TASK TO COMPLETE.
From the listing below, return each line that includes "scene".

MATERIAL.
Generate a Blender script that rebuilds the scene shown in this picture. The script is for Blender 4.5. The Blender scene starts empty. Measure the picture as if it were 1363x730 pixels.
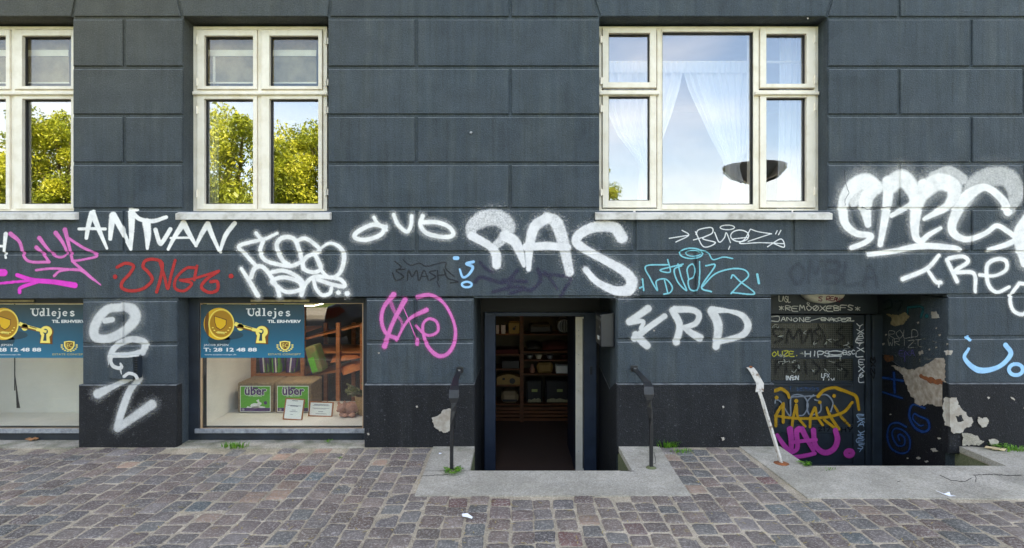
import bpy, bmesh, math, random
import numpy as np
from mathutils import Vector, Matrix
random.seed(7); np.random.seed(7)
R = math.radians
scene = bpy.context.scene

# ------------------------------------------------------------------ camera, sky, sun, exposure
F = 757.0; PX, PY = 686.0, 350.0; D = 4.98; H = 1.605
cam_d = bpy.data.cameras.new('camera'); cam = bpy.data.objects.new('camera', cam_d)
scene.collection.objects.link(cam); scene.camera = cam
cam.location = (0, -D, H); cam.rotation_euler = (R(90), 0, 0)
cam_d.sensor_width = 36; cam_d.lens = F/1363*36
cam_d.shift_x = -(PX-681.5)/1363; cam_d.shift_y = -(365-PY)/1363
cam_d.clip_end = 2000; cam_d.clip_start = .05

SUN_EL, SUN_AZ = 52, 24        # behind the building, from the right
w = bpy.data.worlds.new("World"); scene.world = w; w.use_nodes = True
nt = w.node_tree; nt.nodes.clear()
def wn(t): return nt.nodes.new(t)
sky = wn('ShaderNodeTexSky'); sky.sky_type = 'NISHITA'; sky.sun_disc = False
sky.sun_elevation = R(SUN_EL); sky.sun_rotation = R(SUN_AZ); sky.air_density = 1.0; sky.dust_density = 1.0; sky.ozone_density = 0.6
tc = wn('ShaderNodeTexCoord'); mp = wn('ShaderNodeMapping'); mp.inputs['Scale'].default_value = (1.2, 1.2, 4.0)
nz = wn('ShaderNodeTexNoise'); nz.inputs['Scale'].default_value = 1.7; nz.inputs['Detail'].default_value = 7; nz.inputs['Roughness'].default_value = .55
rp = wn('ShaderNodeValToRGB'); rp.color_ramp.elements[0].position = .42; rp.color_ramp.elements[1].position = .72
rp.color_ramp.elements[1].color = (.6, .6, .6, 1)
mx = wn('ShaderNodeMix'); mx.data_type = 'RGBA'; mx.inputs['B'].default_value = (6.2, 6.2, 6.2, 1)
bg = wn('ShaderNodeBackground'); bg.inputs['Strength'].default_value = 0.12
wo = wn('ShaderNodeOutputWorld')
L = nt.links.new
L(tc.outputs['Generated'], mp.inputs['Vector']); L(mp.outputs[0], nz.inputs['Vector']); L(nz.outputs['Fac'], rp.inputs['Fac'])
L(rp.outputs['Color'], mx.inputs['Factor']); L(sky.outputs[0], mx.inputs['A']); L(mx.outputs['Result'], bg.inputs['Color']); L(bg.outputs[0], wo.inputs['Surface'])
sd = bpy.data.lights.new('sun', 'SUN'); sd.energy = 4.6; sd.angle = R(.5); sd.color = (1, .95, .87)
so = bpy.data.objects.new('sun', sd); scene.collection.objects.link(so)
sv = Vector((math.sin(R(SUN_AZ))*math.cos(R(SUN_EL)), math.cos(R(SUN_AZ))*math.cos(R(SUN_EL)), math.sin(R(SUN_EL))))
so.rotation_euler = sv.to_track_quat('Z', 'Y').to_euler(); so.location = (0, 0, 30)
vs = scene.view_settings; vs.view_transform = 'Standard'; vs.look = 'None'; vs.gamma = 1; vs.exposure = 2.6
vs.use_white_balance = True; vs.white_balance_temperature = 7300; vs.white_balance_tint = 13
scene.cycles.transparent_max_bounces = 24; scene.cycles.max_bounces = 8; scene.cycles.sample_clamp_indirect = 6
scene.cycles.caustics_reflective = False; scene.cycles.caustics_refractive = False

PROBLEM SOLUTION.
Generate a Blender script that rebuilds the scene shown in this picture. The script is for Blender 4.5. The Blender scene starts empty. Measure the picture as if it were 1363x730 pixels.
scene = bpy.context.scene
scene.collection.objects.link(cam); scene.camera = cam
w = bpy.data.worlds.new("World"); scene.world = w; w.use_nodes = True
so = bpy.data.objects.new('sun', sd); scene.collection.objects.link(so)
vs = scene.view_settings; vs.view_transform = 'Standard'; vs.look = 'None'; vs.gamma = 1; vs.exposure = 2.6
scene.cycles.transparent_max_bounces = 24; scene.cycles.max_bounces = 8; scene.cycles.sample_clamp_indirect = 6
scene.cycles.caustics_reflective = False; scene.cycles.caustics_refractive = False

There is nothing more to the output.